Item 3. Source and Amount of Funds or Other Consideration.

On February 24, 2022, ISI Holding, Inc. (n/k/a ISI Holding I, Inc.), an entity controlled by Mr. Hyman, entered into an exchange agreement with the Issuer pursuant to which ISI Holding, Inc. exchanged 2,545,205 limited partnership interests in Evercore LP, a wholly owned subsidiary of the Issuer, for 2,545,205 shares of Class A Common Stock. Immediately following the exchange, ISI Holding, Inc. distributed all the shares of Class A Common Stock to its equity holders. Mr. Hyman received 2,087,068 shares of Class A Common Stock pursuant to such distribution.

Item 4. Purpose of Transaction.

From time to time, Mr. Hyman may acquire beneficial ownership of additional shares of Class A Common Stock, by purchase or otherwise, including (a) pursuant to the vesting of restricted stock units for Class A Common Stock currently owned by Mr. Hyman or (b) upon receipt from the Issuer of any future compensatory equity incentive awards for which Mr. Hyman may qualify, including, but not limited to, restricted stock units for Class A Common Stock. In addition, from time to time, Mr. Hyman may determine to dispose of all or a portion of the shares of Class A Common Stock which are beneficially owned by Mr. Hyman and over which he has investment power.

Other than as described under Item 3 above, Mr. Hyman does not currently have any plans or proposals that relate to, or would result in, any of the matters listed in Items 4(a)(j) of Schedule 13D, although, depending on the factors discussed herein, Mr. Hyman may change the purpose or formulate different plans or proposals with respect thereto at any time.


CUSIP No. 29977A105    SCHEDULE 13D    Page 4 of 5

 

Item 5. Interest in Securities of the Issuer.
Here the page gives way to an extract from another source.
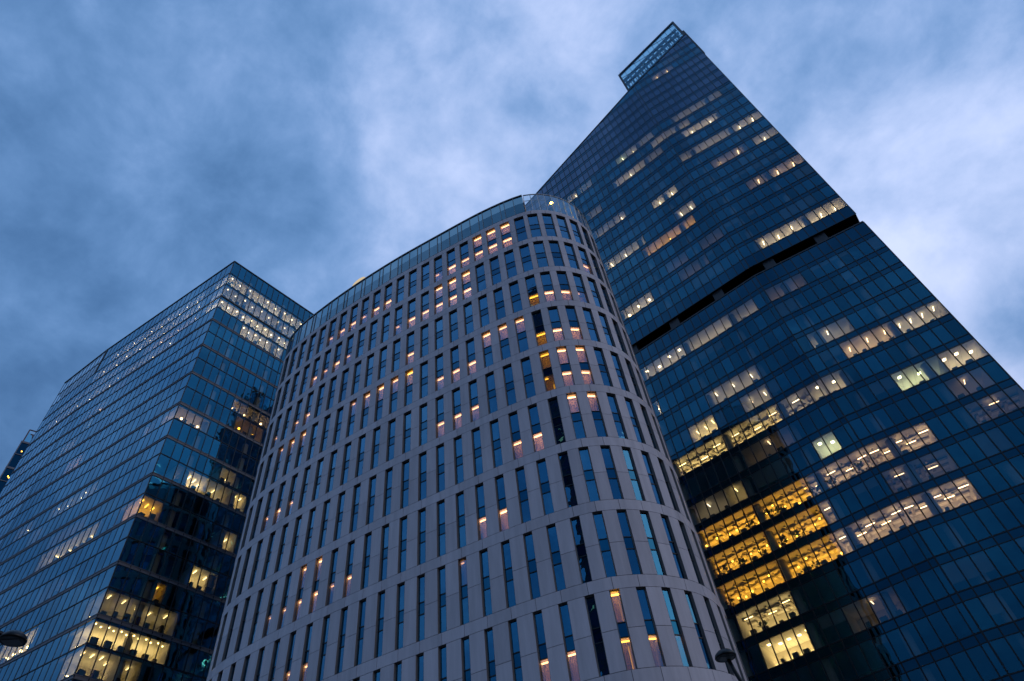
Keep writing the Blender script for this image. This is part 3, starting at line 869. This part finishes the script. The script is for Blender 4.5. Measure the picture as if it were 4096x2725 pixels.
        for i in range(len(pts)):
            j = (i + 1) % len(pts)
            sl.quad(a[i], a[j], b[j], b[i], 0)
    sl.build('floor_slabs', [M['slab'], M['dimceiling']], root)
    co = MB()
    c0 = Vector((.52, .854)) * 9
    cz = 176
    cp = [PL + c0, PM + c0, PR + c0]
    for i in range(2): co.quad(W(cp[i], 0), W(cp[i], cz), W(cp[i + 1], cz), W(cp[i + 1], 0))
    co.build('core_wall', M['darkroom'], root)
    # structural columns behind the glass and in the gap
    cl = MB()
    for F, ss in ((FR, (3.3, 13.0)), (FL, (7.35, 17.17, 27.0, 36.8, 46.5))):
        for s in ss:
            a = F(s, 0, -1.15); 
            ztop = CAM[2] + (min(roofL(s) if F is FL else roofR(s), 190) - 3 - CAM[2]) * KT
            cl.tube([(a[0], a[1], 0.05), (a[0], a[1], CAM[2] + (100 - CAM[2]) * KT)], .62 * KT, 0, 14, False)
            cl.tube([(a[0], a[1], CAM[2] + (102.8 - CAM[2]) * KT), (a[0], a[1], ztop)], .62 * KT, 0, 14, False)
    cl.build('column', M['concrete'], root)
    gp = MB()
    for F, ss in ((FR, (3.3, 13.0)), (FL, (7.35, 17.17, 27.0, 36.8, 46.5))):
        for s in ss:
            fbox(gp, F, s - 1.0, s + 1.0, 100.2, 102.75, -.35, -2.2, 0)
            for q in (-.5, .1): fbox(gp, F, s + q, s + q + .4, 102.1, 102.5, -.33, -.36, 1)
        gp.quad(F(0, 99.9, -2.4), F(0, 102.8, -2.4), F(F.len, 102.8, -2.4), F(F.len, 99.9, -2.4), 2)
        gp.quad(F(-.9, 100.0, 0), F(F.len, 100.0, 0), F(F.len, 100.0, -2.5), F(-.9, 100.0, -2.5), 2)
        gp.quad(F(-.9, 102.78, 0), F(F.len, 102.78, 0), F(F.len, 102.78, -2.5), F(-.9, 102.78, -2.5), 2)
    gp.build('recess', [M['grey'], M['darkframe'], M['black']], root)
    sd = MB()
    for p, q, zp in ((PR, BR, roofR(FR.len)), (PL, BL, roofL(FL.len))):
        sd.quad(W(p, 0), W(p, 99.9), W(q, 99.9), W(q, 0)); sd.quad(W(p, 102.8), W(p, zp), W(q, zp), W(q, 102.8))
        m2 = Vector((.52, .854)) * 2.3
        sd.quad(W(p + m2, 99.9), W(p + m2, 102.8), W(q, 102.8), W(q, 99.9))
    sd.quad(W(BL, 0), W(BL, roofL(FL.len)), W(BR, roofR(FR.len)), W(BR, 0))
    sd.build('side_wall', M['tspandrel'], root)
    rf = MB()
    PM2 = PM + nb
    rf.quad(W(PL, roofL(FL.len) - .02), W(PM, roofL(0) - .02), W(PM2, roofL(0) - .02), W(BL, roofL(FL.len) - .02))
    rf.quad(W(PM, roofL(0) - .02), W(PR, roofR(FR.len) - .02), W(BR, roofR(FR.len) - .02), W(PM2, roofL(0) - .02))
    rf.build('roof', M['roof'], root)

    # glass crown on the roof
    CL, CR = (46.05, 81.45), (66.15, 72.05)
    FC = Facade(CL, CR, KT, cx_in)
    def topC(s): return 217.8 + (230.9 - 217.8) * s / FC.len
    cg = MB(); cb = MB()
    nbay = 12
    dz = 4.57
    for j in range(nbay):
        s0, s1 = FC.len * j / nbay, FC.len * (j + 1) / nbay
        z = 192.0
        while z < 231:
            fpane(cg, FC, s0 + .03, s1 - .03, z + .03, z + dz - .03, 0, 0, .004, topC); z += dz
    for j in range(nbay + 1):
        s = FC.len * j / nbay; fbox(cb, FC, s - .045, s + .045, 192, topC(s), .06, -.08)
    z = 192.0
    while z < 231:
        sa = 0.0 if z < 217.8 else FC.len * (z - 217.8) / 13.1
        if sa < FC.len: fbox(cb, FC, sa, FC.len, z - .06, z + .06, .05, -.07)
        z += dz
    # thick rim and ends
    for j in range(6):
        a, b2 = FC.len * j / 6, FC.len * (j + 1) / 6
        cb.hexa([FC(a, topC(a) - .25, .2), FC(b2, topC(b2) - .25, .2), FC(b2, topC(b2) + .55, .2), FC(a, topC(a) + .55, .2),
                 FC(a, topC(a) - .25, -.5), FC(b2, topC(b2) - .25, -.5), FC(b2, topC(b2) + .55, -.5), FC(a, topC(a) + .55, -.5)])
    for s in (-.15, FC.len + .15): fbox(cb, FC, s - .3, s + .3, 192, topC(s) + .5, .2, -.6)
    # inner steel frame of the crown, seen through its glass
    for j in range(nbay):
        s = FC.len * (j + .5) / nbay
        fbox(cb, FC, s - .3, s + .3, 196, topC(s) - 1.2, -1.6, -2.2, 1)
        fbox(cb, FC, s - .8, s - .62, 196, topC(s) - 2.2, -2.6, -2.9, 1)
    for h in (1.5, 4.8, 9.2, 13.5):
        for j in range(6):
            a, b2 = FC.len * j / 6, FC.len * (j + 1) / 6
            cb.hexa([FC(a, topC(a) - h - .35, -1.5), FC(b2, topC(b2) - h - .35, -1.5), FC(b2, topC(b2) - h + .35, -1.5), FC(a, topC(a) - h + .35, -1.5),
                     FC(a, topC(a) - h - .35, -2.3), FC(b2, topC(b2) - h - .35, -2.3), FC(b2, topC(b2) - h + .35, -2.3), FC(a, topC(a) - h + .35, -2.3)], 1)
    # the glass on the crown's far side, which lets the sky through
    for j in range(nbay):
        s0, s1 = FC.len * j / nbay, FC.len * (j + 1) / nbay
        cg.quad(FC(s0, 198, -6), FC(s1, 198, -6), FC(s1, topC(s1), -6), FC(s0, topC(s0), -6), 0)
    cg.build('crown_glass', M['crownglass'], root)
    cb.build('crown_frame', [M['darkframe'], M['grey']], root)
    # plant block and masts by the crown
    pb = MB()
    fbox(pb, FC, FC.len + .5, FC.len + .95, 200, 221.3, 0, -1.5)
    pb.build('plant_box', M['grey'], root)
    for s in (.4, 10.4, FC.len - 1.0, FC.len - .3):
        ms = MB(); b = FC(s, topC(s) + .4, -.2)
        ms.tube([b, (b[0], b[1], b[2] + (1.5 if s < 15 else .8))], .03, seg=5)
        ms.build('mast', M['darkframe'], root)
    # lit rooms
    for k, lo, hi, lv, tone, nl, kind in T_LIT:
        zb = 105.82 + FLOOR * k if k >= 0 else 96.75 + FLOOR * (k + 1)
        segs = bay_range(lo, hi)
        tot = sum(b - a for _, a, b in segs)
        for F, a, b in segs:
            n = 0 if nl == 0 else max(1, round(nl * (b - a) / tot))
            lit_room(root, F, a, b, zb + .02, zb + 3.46, 5.0, lv, tone, n, kind)
    return root
tower = build_tower()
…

(a) (b) The information contained in the cover page of this Schedule 13D is incorporated herein by reference.

(c) On February 15, 2022, in connection with his service as Vice Chairman of the Issuer, Mr. Hyman was granted an award of 15,989 restricted stock units which vest in four equal annual installments beginning on February 4, 2023. On February 4, 2022, Mr. Hyman surrendered 5,896 shares to the Issuer for the payment of taxes in connection with the vesting of previously granted restricted stock unit awards.

(d) Except as described in this Schedule 13D, no other person is known by Mr. Hyman to have the right to receive or the power to direct the receipt of dividends from, or the proceeds from the sale of, the Class A Common Stock beneficially owned by Mr. Hyman.

(e) Not applicable.

Item 6. Contracts, Arrangements, Understandings or Relationships with Respect to Securities of the Issuer.

Except as set forth herein, Mr. Hyman is not party to any contracts, arrangements, understandings or relationships (legal or otherwise) with any person with respect to any securities of the Issuer, including but not limited to any contracts, arrangements, understandings or relationships concerning the transfer or voting of such securities, finders fees, joint ventures, loan or option arrangements, puts or calls, guarantees of profits, division of profits or losses, or the giving or withholding of proxies.


CUSIP No. 29977A105    SCHEDULE 13D    Page 5 of 5

 

SIGNATURE

After reasonable inquiry and to the best of my knowledge and belief, the undersigned certifies that the information set forth in this statement is true, complete and correct.